To demonstrate the challenge ahead, it was estimated that in Nottingham, up to 32,000 private rental homes would need an HMO licence.

In November 2018, reports indicated that the council had received 13,450 applications. Of those, the council had reportedly only processed 5,993.

3,536 applications were rejected on the grounds of “paperwork errors”.

Arguments continue that the HMO rules are ineffective. That genuine, law-abiding landlords are penalised and funding councils.

The tiny minority of ‘rogue’ landlords, ignore licensing laws or move to areas where they don’t need one.

HMO licensing remains a hot topic and the changes have not resolved all issues. Questions remain over their effectiveness in identifying those unwilling to follow the law.

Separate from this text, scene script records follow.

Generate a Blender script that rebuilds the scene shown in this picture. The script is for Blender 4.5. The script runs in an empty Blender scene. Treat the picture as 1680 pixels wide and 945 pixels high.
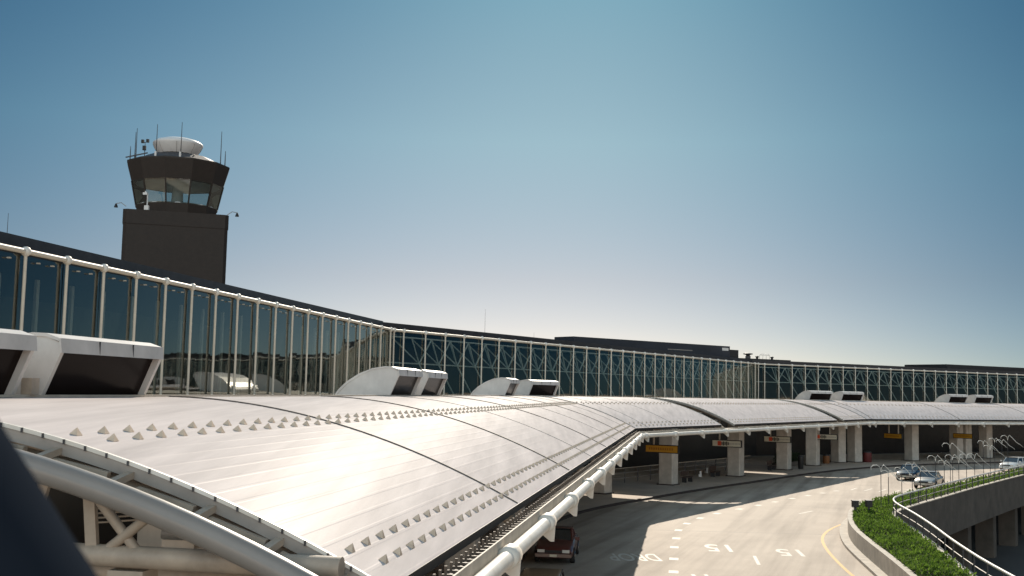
import bpy, bmesh, math, random
from mathutils import Vector, Matrix
from mathutils.geometry import tessellate_polygon
sin, cos, pi, rad = math.sin, math.cos, math.pi, math.radians
random.seed(7)
S = bpy.context.scene
COL = S.collection

# ------------------------------------------------------------------ camera, sky, sun, exposure
CZ = 7.6
cam = bpy.data.cameras.new('camera')
camo = bpy.data.objects.new('camera', cam); COL.objects.link(camo)
cam.sensor_width = 36.0; cam.lens = 39.29
cam.clip_start = 0.05; cam.clip_end = 6000
PITCH, ROLL = rad(5.291), rad(1.1906)
fwd = Vector((0, cos(PITCH), sin(PITCH))); up0 = Vector((0, -sin(PITCH), cos(PITCH))); rt0 = Vector((1, 0, 0))
rt = rt0*cos(ROLL)+up0*sin(ROLL); up = -rt0*sin(ROLL)+up0*cos(ROLL)
m = Matrix((rt, up, -fwd)).transposed().to_4x4(); m.translation = (0, 0, CZ)
camo.matrix_world = m
cam.dof.use_dof = True; cam.dof.focus_distance = 45; cam.dof.aperture_fstop = 4.0
S.camera = camo

BACK_FILL = (8.0, 5.3, 3.9)
SUN_EL, SUN_AZ = rad(29.5), rad(4.5)          # azimuth measured clockwise from +Y
w = bpy.data.worlds.new('World'); S.world = w; w.use_nodes = True
nt = w.node_tree; nt.nodes.clear()
sky = nt.nodes.new('ShaderNodeTexSky'); sky.sky_type = 'NISHITA'; sky.sun_disc = False
sky.sun_elevation = SUN_EL; sky.sun_rotation = SUN_AZ
sky.air_density = 0.5; sky.dust_density = 0.22; sky.ozone_density = 4.0; sky.altitude = 50
bg = nt.nodes.new('ShaderNodeBackground'); bg.inputs[1].default_value = 0.15
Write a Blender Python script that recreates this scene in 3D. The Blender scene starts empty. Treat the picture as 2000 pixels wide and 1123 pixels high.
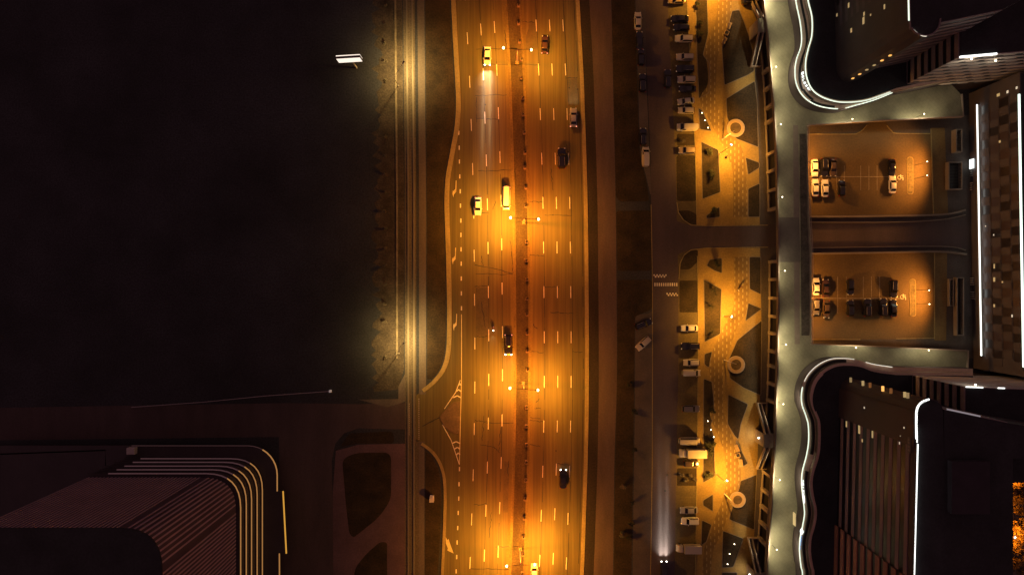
import bpy, bmesh, math, random
from mathutils import Vector, Matrix
R = math.radians
random.seed(7)
S = bpy.context.scene
COL = S.collection
H = 200.0                                   # drone height in metres; ground scale is 7 photo pixels per metre

def K(z): return (H - z) / H
def P(px, py, z=0.0):                       # measured point of the photograph -> metres at height z
    k = K(z)
    return Vector(((px - 1000) / 7.0 * k, (561.5 - py) / 7.0 * k))
def P3(px, py, z=0.0):
    v = P(px, py, z); return Vector((v.x, v.y, z))

# ------------------------------------------------------------------ materials
MATS = {}
def mat(name, col, rough=0.8, var=0.0, scale=1.0, stretch=(1, 1, 1), metal=0.0, spec=0.5, emit=None, es=0.0, fine=0.0, coat=0.0, bump=0.0, fst=(1, 1, 1)):
    if name in MATS: return MATS[name]
    m = bpy.data.materials.new(name); m.use_nodes = True
    nt = m.node_tree; b = nt.nodes['Principled BSDF']
    c = (*col, 1)
    b.inputs['Base Color'].default_value = c
    b.inputs['Roughness'].default_value = rough
    b.inputs['Metallic'].default_value = metal
    b.inputs['Specular IOR Level'].default_value = spec
    if coat: b.inputs['Coat Weight'].default_value = coat; b.inputs['Coat Roughness'].default_value = 0.14
    if emit:
        b.inputs['Emission Color'].default_value = (*emit, 1); b.inputs['Emission Strength'].default_value = es
    if var or fine:
        tc = nt.nodes.new('ShaderNodeTexCoord'); mp = nt.nodes.new('ShaderNodeMapping')
        mp.inputs['Scale'].default_value = stretch
        nt.links.new(tc.outputs['Object'], mp.inputs['Vector'])
        n = nt.nodes.new('ShaderNodeTexNoise'); n.inputs['Scale'].default_value = scale
        n.inputs['Detail'].default_value = 6; n.inputs['Roughness'].default_value = 0.62
        nt.links.new(mp.outputs[0], n.inputs['Vector'])
        r = nt.nodes.new('ShaderNodeMapRange')
        r.inputs['From Min'].default_value = 0.28; r.inputs['From Max'].default_value = 0.72
        r.inputs['To Min'].default_value = 1 - var; r.inputs['To Max'].default_value = 1 + var
        nt.links.new(n.outputs['Fac'], r.inputs['Value'])
        n2 = nt.nodes.new('ShaderNodeTexNoise'); n2.inputs['Scale'].default_value = 2.2; n2.inputs['Detail'].default_value = 4
        mp2 = nt.nodes.new('ShaderNodeMapping'); mp2.inputs['Scale'].default_value = fst; nt.links.new(tc.outputs['Object'], mp2.inputs['Vector']); nt.links.new(mp2.outputs[0], n2.inputs['Vector'])
        r2 = nt.nodes.new('ShaderNodeMapRange')
        r2.inputs['From Min'].default_value = 0.3; r2.inputs['From Max'].default_value = 0.7
        r2.inputs['To Min'].default_value = 1 - fine; r2.inputs['To Max'].default_value = 1 + fine
        nt.links.new(n2.outputs['Fac'], r2.inputs['Value'])
        mu = nt.nodes.new('ShaderNodeMath'); mu.operation = 'MULTIPLY'
        nt.links.new(r.outputs[0], mu.inputs[0]); nt.links.new(r2.outputs[0], mu.inputs[1])
        mx = nt.nodes.new('ShaderNodeVectorMath'); mx.operation = 'SCALE'
        mx.inputs[0].default_value = col
        nt.links.new(mu.outputs[0], mx.inputs['Scale'])
        nt.links.new(mx.outputs[0], b.inputs['Base Color'])
        if bump:
            bp = nt.nodes.new('ShaderNodeBump'); bp.inputs['Strength'].default_value = bump; bp.inputs['Distance'].default_value = 0.1
            nt.links.new(n2.outputs['Fac'], bp.inputs['Height']); nt.links.new(bp.outputs[0], b.inputs['Normal'])
    MATS[name] = m
    return m

def brick_mat(name, c1, c2, mortar, bw, rh, ms, rot=90.0, rough=0.8):
    m = bpy.data.materials.new(name); m.use_nodes = True
    nt = m.node_tree; b = nt.nodes['Principled BSDF']; b.inputs['Roughness'].default_value = rough
    tc = nt.nodes.new('ShaderNodeTexCoord'); mp = nt.nodes.new('ShaderNodeMapping')
    mp.inputs['Rotation'].default_value = (0, 0, R(rot))
    br = nt.nodes.new('ShaderNodeTexBrick')
    br.inputs['Color1'].default_value = (*c1, 1); br.inputs['Color2'].default_value = (*c2, 1); br.inputs['Mortar'].default_value = (*mortar, 1)
    br.inputs['Scale'].default_value = 1.0; br.inputs['Mortar Size'].default_value = ms
    br.inputs['Brick Width'].default_value = bw; br.inputs['Row Height'].default_value = rh; br.inputs['Mortar Smooth'].default_value = 0.3
    nt.links.new(tc.outputs['Object'], mp.inputs['Vector']); nt.links.new(mp.outputs[0], br.inputs['Vector'])
    nz = nt.nodes.new('ShaderNodeTexNoise'); nz.inputs['Scale'].default_value = 0.25; nz.inputs['Detail'].default_value = 5
    nt.links.new(tc.outputs['Object'], nz.inputs['Vector'])
    rg = nt.nodes.new('ShaderNodeMapRange'); rg.inputs['From Min'].default_value = .3; rg.inputs['From Max'].default_value = .7
    rg.inputs['To Min'].default_value = .72; rg.inputs['To Max'].default_value = 1.2
    nt.links.new(nz.outputs['Fac'], rg.inputs['Value'])
    mx = nt.nodes.new('ShaderNodeVectorMath'); mx.operation = 'SCALE'
    nt.links.new(br.outputs['Color'], mx.inputs[0]); nt.links.new(rg.outputs[0], mx.inputs['Scale'])
    nt.links.new(mx.outputs[0], b.inputs['Base Color'])
    return m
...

It is likely to rumble on into 2019.

Healthy and Safety to the fore

The Government recently announced plans to review existing health and safety regulations.

The current regulations have not been reviewed for 12 years.

The Ministry of Housing, Communities and Local Government stated:

“A new review of the system will consider whether it should be updated and if so, to what extent. The review will also look at whether to introduce minimum standards for common health and safety problems in rental accommodation in order to keep renters safe.”

Local Authorities can penalise landlords over safety issues. These include: fire safety, electrical and gas safety checks, minimum bedroom sizes and the number of people living in a rental property.

Once again though, having the resources to enforce represents a challenge.

A review of carbon monoxide alarm laws will form part of the Government study.

Landlords need to keep abreast of 2019 changes to health and safety legislation. Many of the above topics fall under landlord legal obligations and carry severe penalties for non-compliance.